2/20/23 O&A NYC DANCE REVIEW: Jamel Gaines Creative Outlet Dance Theater of Brooklyn

By Walter Rutledge

Jamel Gaines Creative Outlet Dance Theater of Brooklyn (JGCO) presented Remembering… on February 17th and 18th at BAM Fisher, Fishman Space. The 70-minute one act was an extremely enlightening audience friendly black history celebration. This multi-media event is a perfect example of art as education.  

From the opening soliloquy by Gha’il Rhodes Benjamin (one of three Griots) accompanied by a “Percussion Ensemble” of three drummers. Benjamin’s call and response with the audience brought us all into the village. The stage soon filled with over thirty performers including the company, five drummers, and energetic young performers from his Junior and Immediate classes.

Choreographer/founding director Gaines started our sojourn in an African village. The ensemble performed with verve and motherland elan. Throughout the work Gaines seamlessly blended performers of varying technical levels.  To use dancers of varied abilities and still produce a cohesive and coherent statement has always been one of Gaines best artistic attributes. 

Griot Talu Green transitioned us from free and urbane Africa to the horrors of slavery and the middle passage. A montage of drawings from Tom Feeling’s book The Middle Passage created haunting imagery and the appropriate juxtaposition to the emotional yet unadorned and austere ensemble movement.

Gaines masterfully restricted the movement vocabulary, this helped establish an individual and consistent interdisciplinary storytelling style. The multi-media elements of still and moving images, live drumming, recorded music, ambient sound, spoken word, oration/narration, plastique and movement from multiple disciplines enkindled a strong and powerful statement. In fact, the use of these theatrical elements is more indicative of a choreodrama than pure dance or dance theater. In pure dance and dance theater, dance remains the primary element with other disciples supportive. In choreodrama the elements are equal and/or exchange primary and supportive roles.

In the three subsequent sections, Take Away the Drums, Four Little Girls, and We Stand on the Shoulders took us from slavery to the 16th Street Baptist Church bombing, and the march on Washington D.C. Each section possessed a historic power, truth and focus that would have shut down Ron DiSanto’s’ black history whitewash.  

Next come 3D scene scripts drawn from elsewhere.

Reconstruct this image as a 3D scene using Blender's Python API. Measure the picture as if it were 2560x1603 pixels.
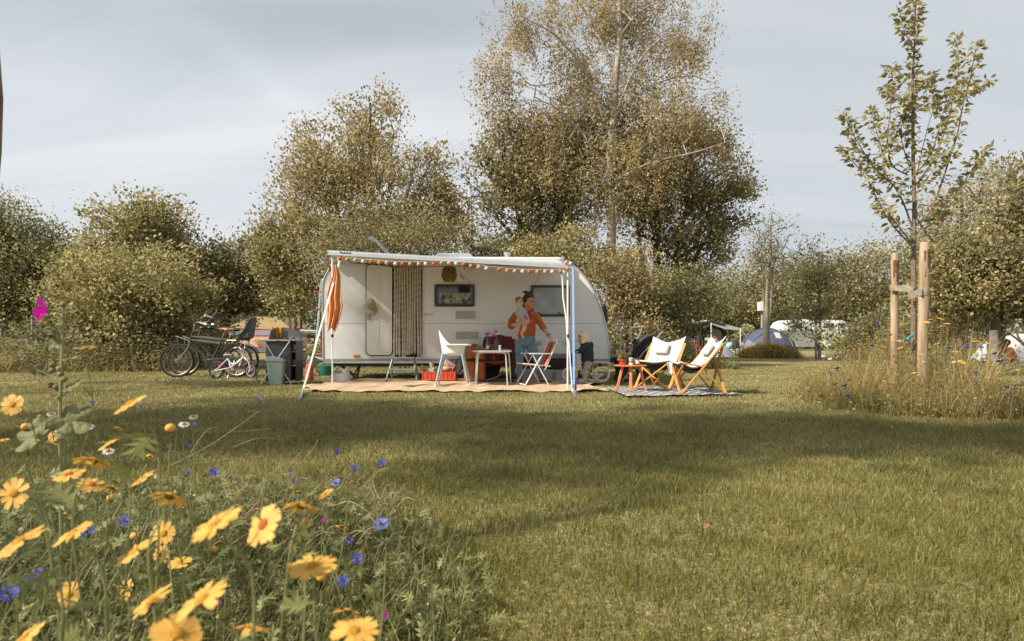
import bpy, bmesh, math, random
import numpy as np
from mathutils import Vector, Matrix, Euler
R = math.radians
V = Vector
for o in list(bpy.data.objects): bpy.data.objects.remove(o)
sc = bpy.context.scene
COL = sc.collection

# ---------------------------------------------------------------- camera, world, sun, exposure
CH, HZ, FX = 0.86, 848.0, 1520.0         # eye height (m), horizon row and focal length in photo pixels
cam_d = bpy.data.cameras.new('camera'); cam = bpy.data.objects.new('camera', cam_d); COL.objects.link(cam)
cam.location = (0, 0, CH); cam.rotation_euler = (R(90), 0, 0)
cam_d.sensor_width = 36; cam_d.lens = FX/2560*36; cam_d.shift_y = (HZ-801.5)/2560
cam_d.clip_start = 0.05; cam_d.clip_end = 2000
cam_d.dof.use_dof = True; cam_d.dof.focus_distance = 10.0; cam_d.dof.aperture_fstop = 5.6
sc.camera = cam
sc.view_settings.view_transform = 'Standard'; sc.view_settings.look = 'None'
sc.view_settings.exposure = 0.55; sc.view_settings.gamma = 1.0
SUN = V((1.9, 1.0, -1.8)).normalized()
sd = bpy.data.lights.new('sun', 'SUN'); so = bpy.data.objects.new('sun', sd); COL.objects.link(so)
sd.energy = 5.0; sd.angle = R(1.8); sd.color = (1.0, 0.92, 0.78)
so.rotation_euler = SUN.to_track_quat('-Z', 'Y').to_euler()
SUN_EL = math.asin(-SUN.z); SUN_AZ = math.atan2(-SUN.x, -SUN.y)

w = bpy.data.worlds.new('World'); sc.world = w; w.use_nodes = True
nt = w.node_tree; nt.nodes.clear()
def wn(t, **k):
    n = nt.nodes.new(t)
    for a, b in k.items(): setattr(n, a, b)
    return n
out = wn('ShaderNodeOutputWorld'); bg = wn('ShaderNodeBackground'); bg.inputs['Strength'].default_value = 0.072
sky = wn('ShaderNodeTexSky', sky_type='NISHITA', sun_disc=False, sun_elevation=SUN_EL, sun_rotation=SUN_AZ)
sky.air_density = 1.0; sky.dust_density = 2.0
tc = wn('ShaderNodeTexCoord'); sx = wn('ShaderNodeSeparateXYZ'); nt.links.new(tc.outputs['Generated'], sx.inputs[0])
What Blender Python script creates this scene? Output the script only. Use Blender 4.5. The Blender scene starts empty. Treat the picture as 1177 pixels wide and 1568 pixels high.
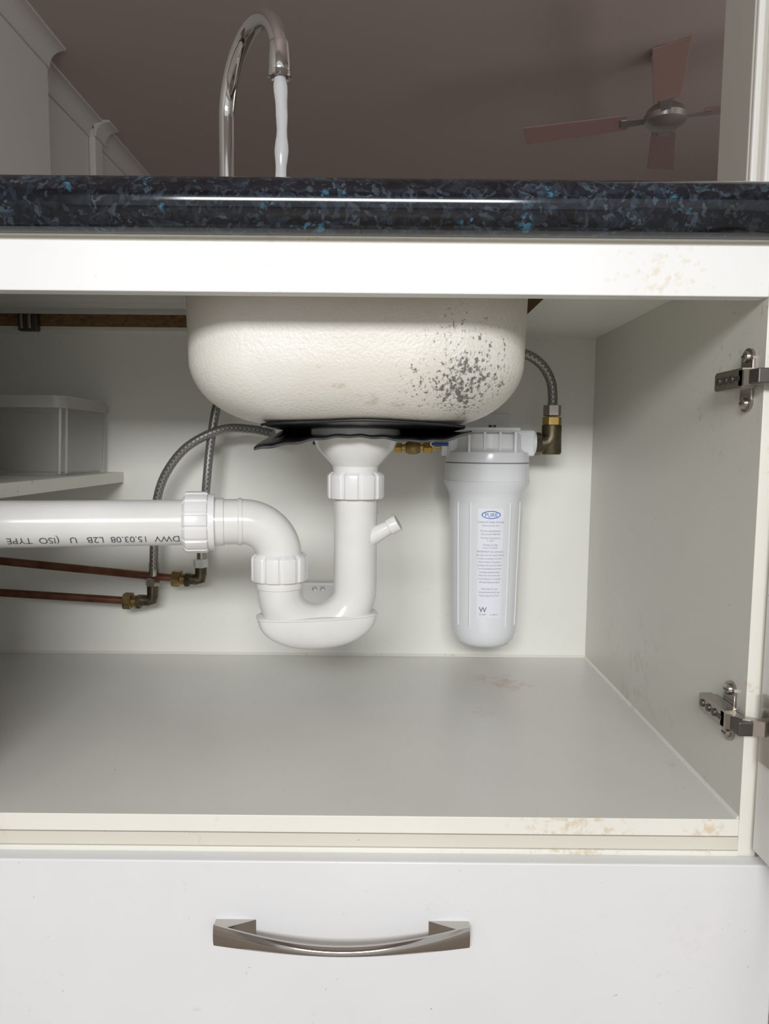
import bpy, math, random
from mathutils import Vector, Matrix, Quaternion
random.seed(4)
E = 0.68      # survey datum: heights below are measured from a level line 0.68 m above the floor
scene = bpy.context.scene
COL = scene.collection

# ---------------------------------------------------------------- materials
def new_mat(name):
    m = bpy.data.materials.new(name); m.use_nodes = True
    nt = m.node_tree
    return m, nt, nt.nodes['Principled BSDF']
def simple(name, col, rough=0.5, metal=0.0, **kw):
    m, nt, b = new_mat(name)
    b.inputs['Base Color'].default_value = (*col, 1)
    b.inputs['Roughness'].default_value = rough
    b.inputs['Metallic'].default_value = metal
    for k, v in kw.items():
        b.inputs[k.replace('_', ' ')].default_value = v
    return m
def coords(nt, scale=(1,1,1), kind='Object', loc=(0,0,0)):
    t = nt.nodes.new('ShaderNodeTexCoord'); mp = nt.nodes.new('ShaderNodeMapping')
    mp.inputs['Scale'].default_value = scale; mp.inputs['Location'].default_value = loc
    nt.links.new(t.outputs[kind], mp.inputs['Vector']); return mp.outputs['Vector']
def noise(nt, vec, scale, detail=4, rough=0.5, dist=0.0):
    n = nt.nodes.new('ShaderNodeTexNoise')
    n.inputs['Scale'].default_value = scale; n.inputs['Detail'].default_value = detail
    n.inputs['Roughness'].default_value = rough; n.inputs['Distortion'].default_value = dist
    nt.links.new(vec, n.inputs['Vector']); return n.outputs['Fac']
def ramp(nt, fac, stops, interp='LINEAR'):
    r = nt.nodes.new('ShaderNodeValToRGB'); r.color_ramp.interpolation = interp
    cr = r.color_ramp
    while len(cr.elements) > 1: cr.elements.remove(cr.elements[-1])
    for i, (p, c) in enumerate(stops):
        if not hasattr(c, '__len__'): c = (c, c, c)
        e = cr.elements[0] if i == 0 else cr.elements.new(p)
        e.position = p; e.color = (*c[:3], 1)
    nt.links.new(fac, r.inputs['Fac']); return r.outputs['Color']
def mix(nt, fac, a, b, mode='MIX'):
    m = nt.nodes.new('ShaderNodeMix'); m.data_type = 'RGBA'; m.blend_type = mode
    def put(sock, v):
        if hasattr(v, 'is_output') or isinstance(v, bpy.types.NodeSocket): nt.links.new(v, sock)
        elif hasattr(v, '__len__'): sock.default_value = (*v[:3], 1)
        else: sock.default_value = v
    put(m.inputs[0], fac); put(m.inputs[6], a); put(m.inputs[7], b)
    return m.outputs[2]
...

Take Away the Drums featured the third Griot Thera Ward, drummer Abouda Canara, and performer Deon Sass. The staging with Ward (center right) Canara (center left) and Sass (slightly downstage center) created a pathos packed triumvirate.

The heinous murders of four young girls at the 16th Street Baptist Church unfolded through four solos in Four Little Girls. The poignant portrayals expressed by Amina Konate, Valeriane Louisy, Lia Lewis and Ciera Thorne featured spoken word by Griot Benjamin. In this case Luther Vandross’ lofty rendition of Impossible Dream, became an ironic double entendre.

Ward wrote and performed the final soliloquy, We Stand on the Shoulders. Her strong regal presence and empowered passionate delivery made the section a befitting culmination. The ensemble returned for Thank You, a rousing celebratory finale. Here Thorne’s fleet footed attack, lyric phrasing and effervescent presence allowed her to stand out from the ensemble.

 Remembering… is an entertaining, informative, moving manifesto. Regardless of your ethnicity the work makes everyone want to sing James Brown’s anthem Say It Loud… My only complaint is there were only two performances.